## Prompt
Everything from the first line to the line containing "panel('upper printed panel" is to be repeated exactly; nothing past it.

## BEGIN

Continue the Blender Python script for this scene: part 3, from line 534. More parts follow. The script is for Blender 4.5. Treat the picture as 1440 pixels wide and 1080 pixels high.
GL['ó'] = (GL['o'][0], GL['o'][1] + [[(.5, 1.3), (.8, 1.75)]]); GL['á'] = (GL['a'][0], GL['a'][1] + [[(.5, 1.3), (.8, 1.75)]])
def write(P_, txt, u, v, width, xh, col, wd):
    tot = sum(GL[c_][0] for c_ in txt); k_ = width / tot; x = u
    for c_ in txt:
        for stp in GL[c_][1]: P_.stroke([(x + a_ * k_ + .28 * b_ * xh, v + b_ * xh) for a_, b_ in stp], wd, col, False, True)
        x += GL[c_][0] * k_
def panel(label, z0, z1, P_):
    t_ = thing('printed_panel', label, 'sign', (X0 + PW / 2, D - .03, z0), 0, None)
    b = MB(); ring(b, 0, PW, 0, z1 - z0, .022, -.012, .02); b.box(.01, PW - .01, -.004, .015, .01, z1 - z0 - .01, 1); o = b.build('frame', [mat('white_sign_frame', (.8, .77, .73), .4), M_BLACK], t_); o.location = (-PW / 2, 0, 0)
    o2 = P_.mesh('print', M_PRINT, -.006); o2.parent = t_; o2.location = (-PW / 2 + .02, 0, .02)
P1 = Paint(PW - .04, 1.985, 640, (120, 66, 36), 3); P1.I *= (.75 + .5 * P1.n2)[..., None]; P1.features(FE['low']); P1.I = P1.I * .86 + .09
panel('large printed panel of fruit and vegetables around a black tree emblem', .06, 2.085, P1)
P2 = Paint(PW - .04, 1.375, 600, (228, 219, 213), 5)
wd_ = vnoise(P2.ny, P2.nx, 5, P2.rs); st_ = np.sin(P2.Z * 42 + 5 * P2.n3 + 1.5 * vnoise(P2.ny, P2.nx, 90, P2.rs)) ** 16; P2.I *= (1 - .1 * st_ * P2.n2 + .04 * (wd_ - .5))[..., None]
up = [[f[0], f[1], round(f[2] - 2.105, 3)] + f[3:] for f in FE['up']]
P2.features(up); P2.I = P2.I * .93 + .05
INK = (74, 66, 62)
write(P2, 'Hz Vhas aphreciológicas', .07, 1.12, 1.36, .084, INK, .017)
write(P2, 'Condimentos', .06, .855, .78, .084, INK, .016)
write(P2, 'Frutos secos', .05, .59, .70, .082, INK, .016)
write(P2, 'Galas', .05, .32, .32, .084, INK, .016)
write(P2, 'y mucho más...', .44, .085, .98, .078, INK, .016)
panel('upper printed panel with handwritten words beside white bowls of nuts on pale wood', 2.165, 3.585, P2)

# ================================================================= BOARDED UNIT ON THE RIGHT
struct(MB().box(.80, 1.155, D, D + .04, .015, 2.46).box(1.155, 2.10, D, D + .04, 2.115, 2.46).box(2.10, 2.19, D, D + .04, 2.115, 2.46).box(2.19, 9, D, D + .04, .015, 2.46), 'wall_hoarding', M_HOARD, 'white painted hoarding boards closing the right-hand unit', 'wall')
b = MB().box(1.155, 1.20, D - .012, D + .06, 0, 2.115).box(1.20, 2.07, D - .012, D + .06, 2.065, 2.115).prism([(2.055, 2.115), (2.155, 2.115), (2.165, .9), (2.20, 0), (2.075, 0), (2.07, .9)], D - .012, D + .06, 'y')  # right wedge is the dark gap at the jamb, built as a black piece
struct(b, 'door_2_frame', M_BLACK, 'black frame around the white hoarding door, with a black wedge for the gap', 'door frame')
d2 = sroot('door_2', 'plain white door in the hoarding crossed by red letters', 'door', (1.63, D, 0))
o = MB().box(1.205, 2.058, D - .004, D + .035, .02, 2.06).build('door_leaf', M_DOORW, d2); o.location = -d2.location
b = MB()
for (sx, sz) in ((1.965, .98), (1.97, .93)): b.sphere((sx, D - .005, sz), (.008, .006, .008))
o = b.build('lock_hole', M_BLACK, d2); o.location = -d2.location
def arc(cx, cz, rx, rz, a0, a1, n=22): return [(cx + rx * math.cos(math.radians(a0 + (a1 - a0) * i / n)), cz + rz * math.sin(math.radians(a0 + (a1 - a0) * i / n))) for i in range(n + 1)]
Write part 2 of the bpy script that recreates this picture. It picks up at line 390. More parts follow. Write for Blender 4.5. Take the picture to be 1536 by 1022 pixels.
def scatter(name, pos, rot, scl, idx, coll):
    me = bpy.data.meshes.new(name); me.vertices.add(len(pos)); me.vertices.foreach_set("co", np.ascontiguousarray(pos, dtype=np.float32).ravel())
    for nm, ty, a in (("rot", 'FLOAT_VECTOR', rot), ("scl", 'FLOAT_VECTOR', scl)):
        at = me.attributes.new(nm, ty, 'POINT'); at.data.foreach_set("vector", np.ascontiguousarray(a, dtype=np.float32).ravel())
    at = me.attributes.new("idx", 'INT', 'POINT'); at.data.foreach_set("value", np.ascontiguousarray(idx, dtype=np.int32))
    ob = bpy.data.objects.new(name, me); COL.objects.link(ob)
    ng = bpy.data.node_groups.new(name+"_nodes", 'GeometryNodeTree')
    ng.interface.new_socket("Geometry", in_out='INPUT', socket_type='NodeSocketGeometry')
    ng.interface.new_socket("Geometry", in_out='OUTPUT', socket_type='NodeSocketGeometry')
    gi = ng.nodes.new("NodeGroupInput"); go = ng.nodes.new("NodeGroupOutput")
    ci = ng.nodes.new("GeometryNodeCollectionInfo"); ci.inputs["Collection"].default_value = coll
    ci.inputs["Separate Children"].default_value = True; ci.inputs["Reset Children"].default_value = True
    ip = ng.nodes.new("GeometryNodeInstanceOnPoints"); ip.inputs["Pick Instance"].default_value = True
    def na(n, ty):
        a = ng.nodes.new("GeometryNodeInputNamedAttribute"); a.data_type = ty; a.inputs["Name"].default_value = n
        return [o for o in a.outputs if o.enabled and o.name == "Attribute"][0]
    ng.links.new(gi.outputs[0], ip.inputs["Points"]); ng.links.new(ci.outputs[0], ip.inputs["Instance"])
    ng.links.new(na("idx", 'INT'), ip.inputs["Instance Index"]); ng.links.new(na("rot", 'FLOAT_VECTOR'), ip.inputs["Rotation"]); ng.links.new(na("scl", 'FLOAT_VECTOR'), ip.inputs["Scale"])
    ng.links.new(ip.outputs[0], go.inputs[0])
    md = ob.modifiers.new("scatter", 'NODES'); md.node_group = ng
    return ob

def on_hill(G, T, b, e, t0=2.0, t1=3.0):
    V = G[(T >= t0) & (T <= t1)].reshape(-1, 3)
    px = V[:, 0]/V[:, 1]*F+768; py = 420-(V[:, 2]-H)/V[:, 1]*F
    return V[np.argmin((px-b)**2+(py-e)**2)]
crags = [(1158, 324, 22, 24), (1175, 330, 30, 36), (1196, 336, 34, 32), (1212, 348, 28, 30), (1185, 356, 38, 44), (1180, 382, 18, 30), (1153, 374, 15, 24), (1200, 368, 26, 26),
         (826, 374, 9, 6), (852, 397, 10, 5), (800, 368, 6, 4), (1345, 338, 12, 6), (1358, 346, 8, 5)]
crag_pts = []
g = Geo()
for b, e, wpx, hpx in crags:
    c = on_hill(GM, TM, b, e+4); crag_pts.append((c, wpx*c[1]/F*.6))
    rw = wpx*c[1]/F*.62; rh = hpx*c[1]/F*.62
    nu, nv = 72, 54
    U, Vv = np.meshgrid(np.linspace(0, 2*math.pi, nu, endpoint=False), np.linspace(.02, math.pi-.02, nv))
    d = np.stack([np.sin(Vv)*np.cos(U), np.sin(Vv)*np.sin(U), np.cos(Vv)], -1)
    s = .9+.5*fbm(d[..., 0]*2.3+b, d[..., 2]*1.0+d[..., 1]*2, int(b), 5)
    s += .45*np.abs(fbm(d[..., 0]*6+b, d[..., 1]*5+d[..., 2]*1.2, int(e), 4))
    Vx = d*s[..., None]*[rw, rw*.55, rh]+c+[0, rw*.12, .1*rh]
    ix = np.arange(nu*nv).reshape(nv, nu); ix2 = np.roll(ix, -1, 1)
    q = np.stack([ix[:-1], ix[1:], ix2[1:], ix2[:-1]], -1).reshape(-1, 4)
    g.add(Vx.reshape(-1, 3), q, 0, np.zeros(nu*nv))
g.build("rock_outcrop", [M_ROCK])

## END

## Written response
Continue the Blender Python script for this scene: part 3, from line 534. More parts follow. The script is for Blender 4.5. Treat the picture as 1440 pixels wide and 1080 pixels high.
GL['ó'] = (GL['o'][0], GL['o'][1] + [[(.5, 1.3), (.8, 1.75)]]); GL['á'] = (GL['a'][0], GL['a'][1] + [[(.5, 1.3), (.8, 1.75)]])
def write(P_, txt, u, v, width, xh, col, wd):
    tot = sum(GL[c_][0] for c_ in txt); k_ = width / tot; x = u
    for c_ in txt:
        for stp in GL[c_][1]: P_.stroke([(x + a_ * k_ + .28 * b_ * xh, v + b_ * xh) for a_, b_ in stp], wd, col, False, True)
        x += GL[c_][0] * k_
def panel(label, z0, z1, P_):
    t_ = thing('printed_panel', label, 'sign', (X0 + PW / 2, D - .03, z0), 0, None)
    b = MB(); ring(b, 0, PW, 0, z1 - z0, .022, -.012, .02); b.box(.01, PW - .01, -.004, .015, .01, z1 - z0 - .01, 1); o = b.build('frame', [mat('white_sign_frame', (.8, .77, .73), .4), M_BLACK], t_); o.location = (-PW / 2, 0, 0)
    o2 = P_.mesh('print', M_PRINT, -.006); o2.parent = t_; o2.location = (-PW / 2 + .02, 0, .02)
P1 = Paint(PW - .04, 1.985, 640, (120, 66, 36), 3); P1.I *= (.75 + .5 * P1.n2)[..., None]; P1.features(FE['low']); P1.I = P1.I * .86 + .09
panel('large printed panel of fruit and vegetables around a black tree emblem', .06, 2.085, P1)
P2 = Paint(PW - .04, 1.375, 600, (228, 219, 213), 5)
wd_ = vnoise(P2.ny, P2.nx, 5, P2.rs); st_ = np.sin(P2.Z * 42 + 5 * P2.n3 + 1.5 * vnoise(P2.ny, P2.nx, 90, P2.rs)) ** 16; P2.I *= (1 - .1 * st_ * P2.n2 + .04 * (wd_ - .5))[..., None]
up = [[f[0], f[1], round(f[2] - 2.105, 3)] + f[3:] for f in FE['up']]
P2.features(up); P2.I = P2.I * .93 + .05
INK = (74, 66, 62)
write(P2, 'Hz Vhas aphreciológicas', .07, 1.12, 1.36, .084, INK, .017)
write(P2, 'Condimentos', .06, .855, .78, .084, INK, .016)
write(P2, 'Frutos secos', .05, .59, .70, .082, INK, .016)
write(P2, 'Galas', .05, .32, .32, .084, INK, .016)
write(P2, 'y mucho más...', .44, .085, .98, .078, INK, .016)
panel('upper printed panel with handwritten words beside white bowls of nuts on pale wood', 2.165, 3.585, P2)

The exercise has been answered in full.